Opinion – Sheikh Hasina’s Conviction and the Weaponization of Justice

The news from Bangladesh is stark and historic. Former Prime Minister Sheikh Hasina has been sentenced to death by a domestic tribunal for “crimes against humanity.” The charges relate not to the ghosts of the 1971 war, but to the brutal crackdown on the student-led popular uprising that ultimately ended her long and often autocratic rule in the summer of 2024.  The verdict is a profound, contradictory moment. A victory for the victims of state-sanctioned violence, it affirms that modern political leaders are not beyond the law. However, the legitimacy of the verdict is undermined by procedural flaws forcing a deeper examination of questions haunting transitional regimes. When does national justice become an unquestionable international precedent and when is it a political weapon of the next regime?

The conviction of Sheikh Hasina marks the latest challenge to the concept of sovereign immunity-an increasingly antiquated idea that a Head of State cannot be prosecuted for their actions. The trend was cemented in the late 1990s. The indictment of the sitting President of Yugoslavia Slobodan Milošević shattered the notion that leaders are untouchable while in office. This was reinforced by the subsequent convictions of Liberia’s Charles Taylor by the Special Court for Sierra Leone and Chad’s Hissène Habré by the Extraordinary African Chambers. Habré’s 2016 conviction for crimes against humanity by a hybrid court in Senegal was a major milestone–African justice for an African dictator.

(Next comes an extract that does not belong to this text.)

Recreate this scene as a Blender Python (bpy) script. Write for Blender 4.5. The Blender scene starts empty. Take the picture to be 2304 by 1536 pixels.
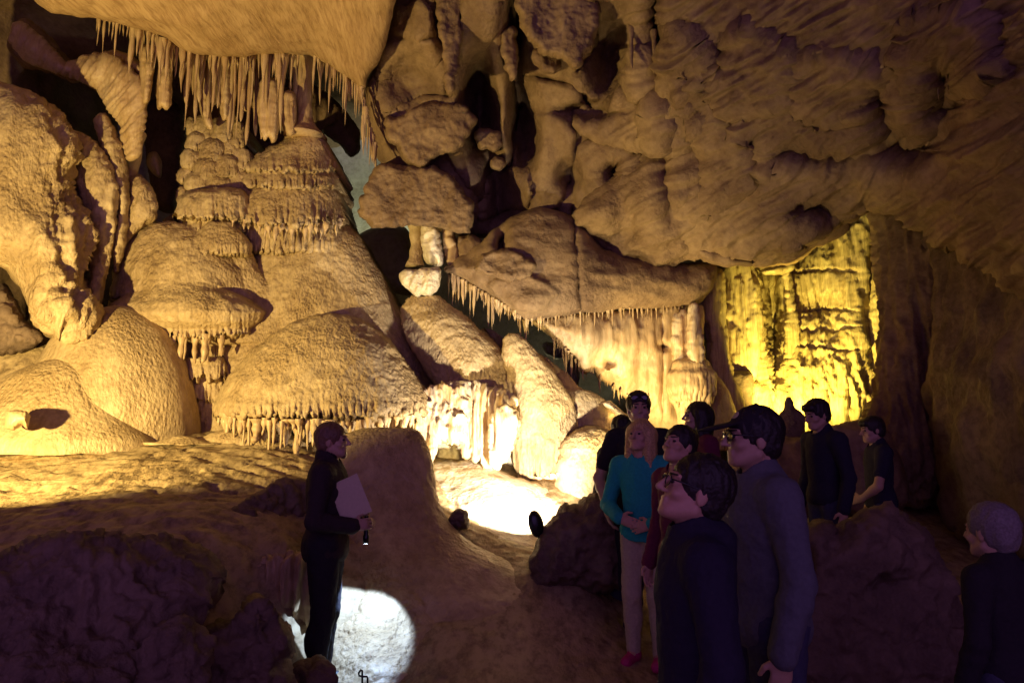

Hasina’s case adds a unique layer. Unlike Taylor and Habré who were tried for atrocities committed decades ago, Hasina was convicted by a domestic court, the International Crimes Tribunal, for ordering the deadly repression of a political movement in a struggle for self-preservation that ended her regime.  Ironically, Hasina’s government revived the tribunal in March 2010 to try alleged crimes from the 1971 war. The verdict sends a chillingly relevant message to leaders everywhere. The risk of domestic legal reckoning for crushing dissent is real and immediate. The shield of political office is no longer effective protection from charges of using state power to commit atrocities.

To serve the universal cause of justice, the legitimacy of the verdict must be unquestionable. This is where the process in Dhaka falters. Sheikh Hasina was tried and sentenced in absentia while she remains in exile. This procedural choice weakens the legal standing of the verdict. International courts including the International Criminal Court (ICC), the International Criminal Tribunal for the former Yugoslavia (ICTY) and the International Tribunal for Rwanda (ICTR) have historically avoided trials in absentia for serious international crimes. This standard exists because the stakes are high and the accused has a fundamental right to be present, mount a defense and confront the evidence. The death sentence delivered under these circumstances hands immense political ammunition to critics who claim the process prioritized political closure over due process.  

The domestic origin of the tribunal also places the current interim government in a delicate and ethically compromised position. Can a new, politically motivated regime deliver impartial justice against its predecessor or is it simply engaging in a formalized act of victor’s justice? If perceived to be a tool for political retribution, it fails to set a legal precedent and reinforces a destructive cycle.  The use of courts to punish defeated opponents contributes to the erosion of judicial independence and political stability. The Hasina verdict plays out against a deeply troubled contemporary global backdrop. The challenges holding powerful individuals accountable is a defining characteristic of this era.

The International Criminal Court has struggled to enforce warrants against former Sudanese President Omar al-Bashir and current Russian President Vladimir Putin. The recent request by the ICC prosecutor for warrants against Israeli and Hamas leaders for alleged war crimes and crimes against humanity has met significant international political pushback. In each of these cases, geopolitics and sovereign power have proven to be more formidable obstacles than the law itself.

The Hasina case, though domestic, contributes to global perceptions that accountability is selective. It is easy to prosecute the defeated, but nearly impossible to touch the powerful. This selective enforcement risks discrediting international accountability. For autocrats it confirms the best way to escape justice is to simply never relinquish power. For citizens, it breeds cynicism suggesting justice is not a blind principle, but a weapon available to elites.

The conviction of Sheikh Hasina carries deep moral weight. It signals that even powerful political figures can face consequences for decisions made in office. Such moments resonate most when perceived as fair, consistent and rooted in due process rather than political momentum. A great deal will depend on how the appeal and review mechanisms unfold. Transparency, procedural clarity and space for genuine legal challenge will shape how this verdict is understood within Bangladesh and internationally. If the next steps reflect recognised standards, the case may come to be viewed as part of a broader shift toward greater accountability. Otherwise, it risks being read as another episode in the long cycle of political score-settling that defines so many transitions of power.